Irish Property Investors Resident Abroad

If a person is not resident here for tax purposes and rents out a property in Ireland they are obliged to make tax returns in respect of the rents earned from the property to the Irish Revenue. This situation can also arise when somebody is working abroad for a few years and lets out their property while away. Tenants of non-resident landlords are supposed to deduct tax from rents paid to the non resident landlord. The Revenue may instruct them to do so. This will not apply if you have appointed an Agent to collect the rents on your behalf and they accept responsibility for paying over whatever tax is due to the Revenue. If the property is sold the non resident owner is liable for Irish Capital Gains Tax on any profit made. A credit for tax liabilities paid in Ireland in respect of the property may be allowed in the country where the landlord is tax resident if Ireland has a Double Taxation Agreement with that country.
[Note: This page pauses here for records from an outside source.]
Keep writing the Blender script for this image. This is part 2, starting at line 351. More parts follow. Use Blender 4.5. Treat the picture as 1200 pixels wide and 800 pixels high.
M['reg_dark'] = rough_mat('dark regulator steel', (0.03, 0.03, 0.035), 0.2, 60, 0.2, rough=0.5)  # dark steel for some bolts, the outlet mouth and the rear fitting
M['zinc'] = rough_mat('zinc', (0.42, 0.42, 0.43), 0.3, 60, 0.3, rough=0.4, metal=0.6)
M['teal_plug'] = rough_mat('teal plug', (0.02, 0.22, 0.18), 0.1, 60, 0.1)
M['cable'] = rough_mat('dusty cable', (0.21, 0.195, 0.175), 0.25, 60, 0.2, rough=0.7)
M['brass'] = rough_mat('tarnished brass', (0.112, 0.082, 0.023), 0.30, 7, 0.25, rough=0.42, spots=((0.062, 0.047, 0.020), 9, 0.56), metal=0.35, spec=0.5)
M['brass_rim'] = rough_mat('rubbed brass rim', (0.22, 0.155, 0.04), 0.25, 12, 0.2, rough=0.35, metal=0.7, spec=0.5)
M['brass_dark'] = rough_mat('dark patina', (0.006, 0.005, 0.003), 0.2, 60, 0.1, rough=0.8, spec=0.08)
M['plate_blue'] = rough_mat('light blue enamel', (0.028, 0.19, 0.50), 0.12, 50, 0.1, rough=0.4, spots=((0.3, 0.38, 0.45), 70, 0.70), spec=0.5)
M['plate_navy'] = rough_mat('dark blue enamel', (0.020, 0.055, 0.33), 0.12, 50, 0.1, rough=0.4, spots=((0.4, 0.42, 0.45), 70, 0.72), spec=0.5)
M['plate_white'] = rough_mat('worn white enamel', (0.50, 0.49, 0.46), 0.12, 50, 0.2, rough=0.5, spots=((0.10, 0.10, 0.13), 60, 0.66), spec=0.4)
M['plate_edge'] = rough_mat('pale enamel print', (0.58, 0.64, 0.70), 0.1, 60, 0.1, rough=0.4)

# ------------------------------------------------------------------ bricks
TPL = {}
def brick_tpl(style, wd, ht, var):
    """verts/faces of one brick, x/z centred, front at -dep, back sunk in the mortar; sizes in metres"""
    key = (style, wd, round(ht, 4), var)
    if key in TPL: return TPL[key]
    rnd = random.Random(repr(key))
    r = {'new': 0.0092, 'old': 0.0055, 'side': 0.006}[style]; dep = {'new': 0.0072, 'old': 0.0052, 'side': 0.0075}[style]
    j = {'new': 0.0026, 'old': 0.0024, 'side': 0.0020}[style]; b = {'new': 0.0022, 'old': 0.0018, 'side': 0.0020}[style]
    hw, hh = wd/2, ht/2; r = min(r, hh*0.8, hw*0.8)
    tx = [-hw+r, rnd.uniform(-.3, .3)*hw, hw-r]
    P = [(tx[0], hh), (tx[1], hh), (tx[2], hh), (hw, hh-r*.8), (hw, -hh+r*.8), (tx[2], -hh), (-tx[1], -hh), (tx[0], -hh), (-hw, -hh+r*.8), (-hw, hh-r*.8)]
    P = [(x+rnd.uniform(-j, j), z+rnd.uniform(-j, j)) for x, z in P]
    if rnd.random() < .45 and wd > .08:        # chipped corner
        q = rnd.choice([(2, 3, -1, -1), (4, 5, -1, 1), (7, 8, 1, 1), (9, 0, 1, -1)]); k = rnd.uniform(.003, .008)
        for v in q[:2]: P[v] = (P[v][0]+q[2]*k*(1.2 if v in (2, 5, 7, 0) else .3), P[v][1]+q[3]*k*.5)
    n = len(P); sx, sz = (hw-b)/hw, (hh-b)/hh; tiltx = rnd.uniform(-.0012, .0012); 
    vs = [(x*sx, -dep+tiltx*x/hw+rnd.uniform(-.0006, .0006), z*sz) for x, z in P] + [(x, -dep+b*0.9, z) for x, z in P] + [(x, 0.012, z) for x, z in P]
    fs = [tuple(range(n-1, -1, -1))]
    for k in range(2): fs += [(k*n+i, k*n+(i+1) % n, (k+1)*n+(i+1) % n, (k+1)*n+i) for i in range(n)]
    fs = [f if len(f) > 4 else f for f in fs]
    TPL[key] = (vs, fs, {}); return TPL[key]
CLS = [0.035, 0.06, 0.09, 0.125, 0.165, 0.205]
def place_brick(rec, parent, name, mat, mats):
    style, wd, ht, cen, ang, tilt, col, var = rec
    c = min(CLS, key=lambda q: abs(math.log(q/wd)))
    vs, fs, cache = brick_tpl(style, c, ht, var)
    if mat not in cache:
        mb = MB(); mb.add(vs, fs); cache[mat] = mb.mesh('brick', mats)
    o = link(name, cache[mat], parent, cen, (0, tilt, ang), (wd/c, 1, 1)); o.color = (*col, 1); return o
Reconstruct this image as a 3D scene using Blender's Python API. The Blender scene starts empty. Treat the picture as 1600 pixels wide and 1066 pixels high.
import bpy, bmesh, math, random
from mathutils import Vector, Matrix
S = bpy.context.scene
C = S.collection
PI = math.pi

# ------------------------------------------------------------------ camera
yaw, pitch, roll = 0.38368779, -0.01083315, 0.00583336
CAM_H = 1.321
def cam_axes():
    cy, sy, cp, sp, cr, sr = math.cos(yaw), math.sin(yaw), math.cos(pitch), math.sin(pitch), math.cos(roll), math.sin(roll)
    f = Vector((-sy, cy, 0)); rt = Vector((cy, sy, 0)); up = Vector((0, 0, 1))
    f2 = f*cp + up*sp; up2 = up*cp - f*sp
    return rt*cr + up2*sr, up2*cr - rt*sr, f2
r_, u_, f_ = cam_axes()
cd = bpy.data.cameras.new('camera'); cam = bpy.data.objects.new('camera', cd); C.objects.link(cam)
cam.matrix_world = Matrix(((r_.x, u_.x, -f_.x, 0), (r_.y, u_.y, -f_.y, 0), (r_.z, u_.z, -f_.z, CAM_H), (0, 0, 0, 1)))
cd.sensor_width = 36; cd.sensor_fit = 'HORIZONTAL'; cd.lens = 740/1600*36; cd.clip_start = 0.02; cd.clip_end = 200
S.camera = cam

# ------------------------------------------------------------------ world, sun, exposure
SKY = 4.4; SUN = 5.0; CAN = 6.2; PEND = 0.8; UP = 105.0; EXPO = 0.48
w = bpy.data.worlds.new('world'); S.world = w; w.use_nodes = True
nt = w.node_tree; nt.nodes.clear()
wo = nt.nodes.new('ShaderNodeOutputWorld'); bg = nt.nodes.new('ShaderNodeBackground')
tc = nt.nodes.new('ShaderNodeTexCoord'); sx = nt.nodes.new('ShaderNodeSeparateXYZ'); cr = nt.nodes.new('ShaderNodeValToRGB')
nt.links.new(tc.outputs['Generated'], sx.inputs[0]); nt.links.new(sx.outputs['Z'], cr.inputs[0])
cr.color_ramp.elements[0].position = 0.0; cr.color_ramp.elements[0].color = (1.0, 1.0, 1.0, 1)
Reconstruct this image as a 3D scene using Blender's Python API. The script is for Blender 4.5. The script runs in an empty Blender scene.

Assuming the non resident landlord’s only source of income in Ireland is the rental income from the property the completion of the tax return form is relatively straightforward. A rental income account must be prepared for the property. Our Rental Income Calculator will do this for you.

At present a tax return must be submitted to the Irish Revenue by the 31 October following the end of the tax year and your preliminary tax, if any due, paid by the 31 October during the year.


Tax year ended 31/12/2014

Preliminary tax payment due 31/10/2014

Tax return due 31/10/2015

Balance of tax due 31/10/2015

Preliminary tax for 2015 due 31/10/2015

If a taxable rental profit arises on your Irish property you will be liable for income tax but not PRSI on the profit. You will not be allowed any personal tax free credits or allowances because you are not resident here for tax purposes. For the tax year 2014, the first €32,800 of your rental profit will be taxed at 20% and anything over this at 41%. For the tax year 2015, the first €€33,800 of your rental profit will be taxed at 20% and anything over this at 40%.